1. Standardized post‑evaluation settings – a single pre‑trained ResNet‑18 teacher, KL‑divergence based soft labels, batch size = 256, training epochs = 400, and a fixed augmentation pipeline (random crop, color jitter, etc.).
2. Comprehensive dataset coverage – six image datasets (CIFAR‑10/100, TinyImageNet, ImageNette, ImageWoof, ImageNet‑1K) evaluated across a wide range of IPC values (1–100).
3. Cross‑architecture generalization – evaluation models include ResNet‑18/50/101, EfficientNet, MobileNet, Swin‑Transformer‑T, and ViT‑B, allowing assessment of how well synthetic data transfer to unseen architectures.
4. Additional metrics – beyond top‑1 accuracy, the benchmark records training time, memory consumption, labeling cost, and energy usage.
5. Open‑source reproducibility – all code, hyper‑parameters, and trained synthetic sets are released on GitHub.
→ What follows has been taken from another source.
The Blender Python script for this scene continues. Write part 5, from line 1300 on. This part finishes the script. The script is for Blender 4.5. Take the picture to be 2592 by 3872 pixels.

Using RD³, the authors re‑implemented and re‑evaluated ten representative decoupled methods. Under the unified protocol, the previously reported 27 % performance spread collapses to roughly 6–7 % absolute difference. This demonstrates that most of the claimed gains stem from implementation tricks (larger batch, longer training, stronger augmentations, more sophisticated soft‑label schemes) rather than genuine improvements in the synthetic data itself.

The paper also uncovers several simple yet powerful factors that consistently affect performance:

• Batch size: increasing from 64 to 256 yields a 2–3 % boost in accuracy across methods.
• Training epochs: extending from 300 to 400 epochs aligns convergence without overfitting, providing a stable comparison point.
• Epoch‑wise soft labels: applying KL‑based soft targets from a fixed teacher each epoch improves large‑IPC regimes by 1–2 %.
• Ensemble teachers: aggregating predictions from multiple pre‑trained models reduces label noise and improves generalization (as seen in G‑VBSM and EDC).
• Initialization: starting optimization‑based synthesis from real images (instead of random noise) enhances diversity and speeds up convergence.

The authors further propose practical recommendations: use real‑data initialization for optimization‑based methods, match full feature distributions rather than only batch‑norm statistics, and combine diffusion‑based generation with textual prompts to handle out‑of‑distribution classes.

In conclusion, RD³ establishes a fair, reproducible, and extensible evaluation framework for decoupled dataset distillation. By stripping away confounding implementation variables, it enables the community to focus on genuine algorithmic advances. Future work can build upon this benchmark to explore new synthetic data generation techniques, efficiency‑oriented objectives, and broader downstream tasks, confident that reported improvements reflect true methodological progress rather than hidden evaluation tricks.